一文字、という名は、真の行/行の行/草の行の、存在していてしかも四方をめぐらない状態を前提に名付けられている。
一文字が排されたら、名は成立しない。
四方をめぐるのは一文字とは言えない。
上下、という名は、行と草の、上下が分離した状態を前提に名付けられている。
四方をめぐったら、もう上下とは言えない。
掛軸のこれらの用語は本来、行の行/草の行の掛軸の為の用語ではなかろうか?おそらく行の行があまりに一般化した後で作られた用語だと思うのだが…。
各種初期茶道の茶会記にもこれらの用語は使われている。
という事は、茶掛け以前から、掛軸には行の行が存在してポピュラーだったという事になる。

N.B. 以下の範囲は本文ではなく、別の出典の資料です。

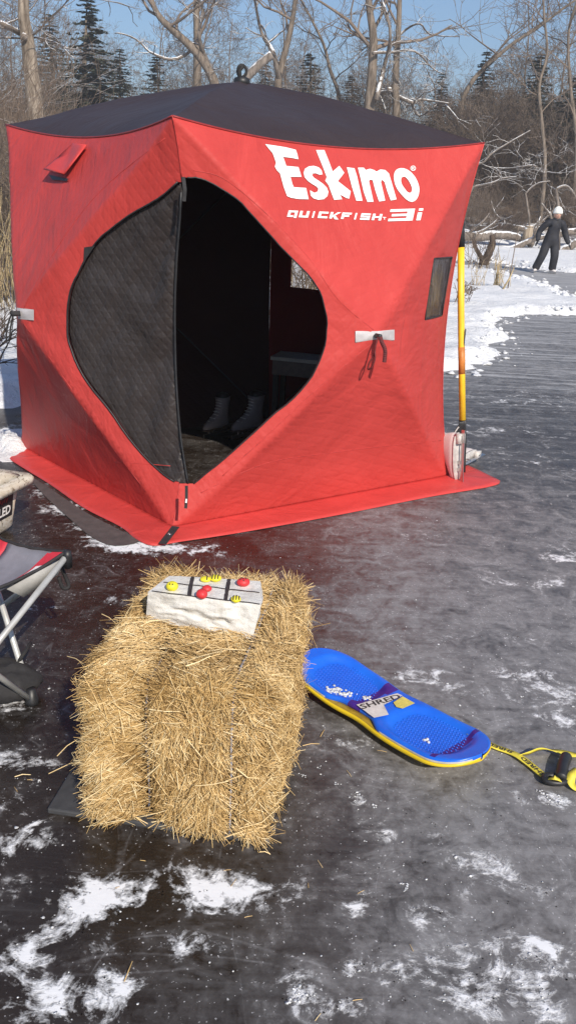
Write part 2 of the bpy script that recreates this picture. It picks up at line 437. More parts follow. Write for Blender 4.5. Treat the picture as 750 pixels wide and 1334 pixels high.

真の表装は、仏教関係でずっと続いてきたとして、茶の湯以前の行の掛軸は、どの様な用途で使用されていたのだろう?
その辺すっごく疑問になってきた。
それと、表装の真行草の分類が出来たのはいつだろう?
行(もしくは草)の草の表装は、珠光による鷺の絵の表装以前は無かった可能性はある。
少なくともそれ以降だとは思うのだが。